Cyrus R. Vance, Jr., District Attorney, New York (Brian R. Pouliot of counsel), for respondent.

Judgment, Supreme Court, New York County (Michael R. Sonberg, J.), rendered July 26, 2011, convicting defendant, upon his plea of guilty, of criminal possession of stolen property in the fourth degree, and sentencing him, as a second felony offender, to a term of 1½ to 3 years, unanimously reversed, on the law, the motion to suppress physical evidence and defendant's statement granted, and the indictment dismissed.

Defendant's waiver of his right to appeal was not knowingly, intelligently, and voluntarily made, as neither the court nor defense counsel made clear on the record that defendant understood that the right to appeal is separate and distinct from the numerous other trial rights automatically forfeited upon pleading guilty (see People v Braithwaite, 73 AD3d 656, 657 [1st Dept 2010], lv denied 15 NY3d 849 [2010]; see also People v Lopez, 6 NY3d 248, 256 [2006]).

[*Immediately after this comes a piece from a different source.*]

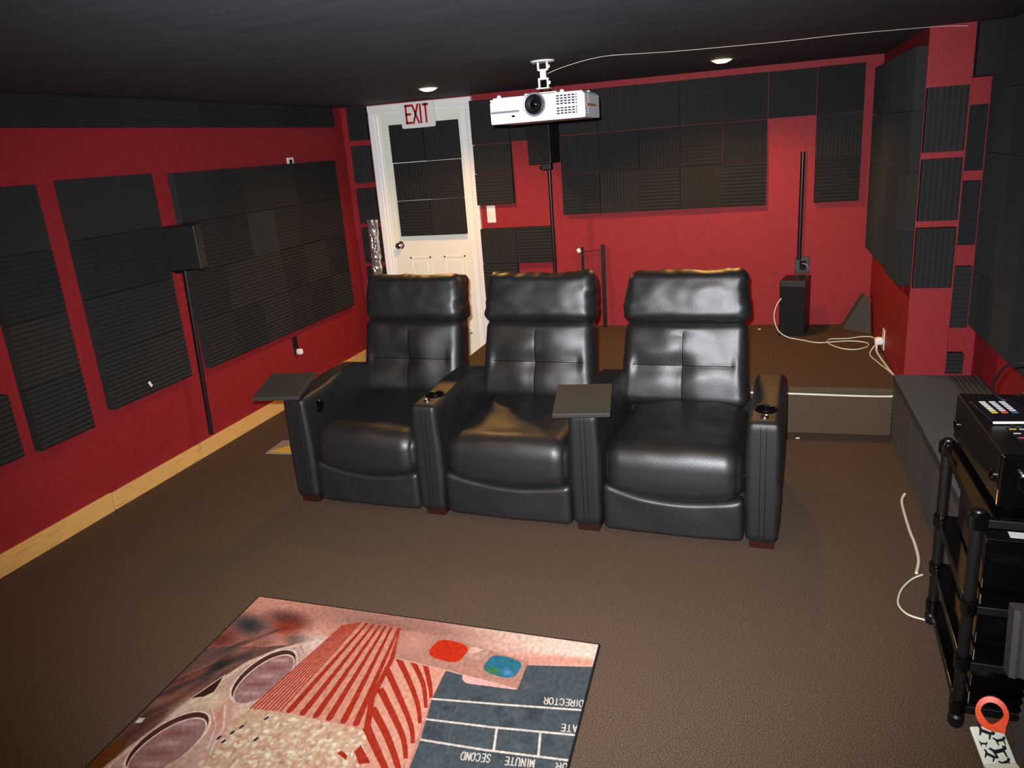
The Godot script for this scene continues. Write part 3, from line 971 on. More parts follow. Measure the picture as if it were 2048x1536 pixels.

Nor did the written waiver cure any ambiguity in the on-the-record discussion, as it did not ensure that defendant understood this concept (compare People v Carvajal, 68 AD3d 443 [1st Dept 2009], lv denied 14 NY3d 799 [2010]).

The court should have granted defendant's suppression motion. As the People concede, under the facts presented the handcuffing of defendant elevated his seizure to an arrest requiring probable cause, and probable cause was absent at the time of the handcuffing. On appeal, the People rely entirely on a claim that the incriminating statement and physical evidence were attenuated from the illegality.

Although the unlawful seizure did not yield any incriminating evidence, the evidence obtained moments later was not sufficiently attenuated (see generally Brown v Illinois, 422 US 590, 603-605 [1975]; Wong Sun v United States, 371 US 471, 486 [1963]). Immediately after defendant and his companion were frisked, while still handcuffed, they asked why they had been stopped, and the officer said, "[Y]ou have a stolen card," to which defendant replied, "I found it." After defendant's statement, the officer searched him and found a stolen credit card. These events were a direct result of and came seconds after the unlawful arrest and frisk, without any intervening events. Therefore, the card and defendant's statement should have been suppressed [*2]as fruit of the initial illegality, notwithstanding that the statement was not the product of any interrogation or coercion (see People v Packer, 49 AD3d 184 [1st Dept 2008], affd 10 NY3d 915 [2008]). Concur—Acosta, J.P., Saxe, Moskowitz and Feinman, JJ.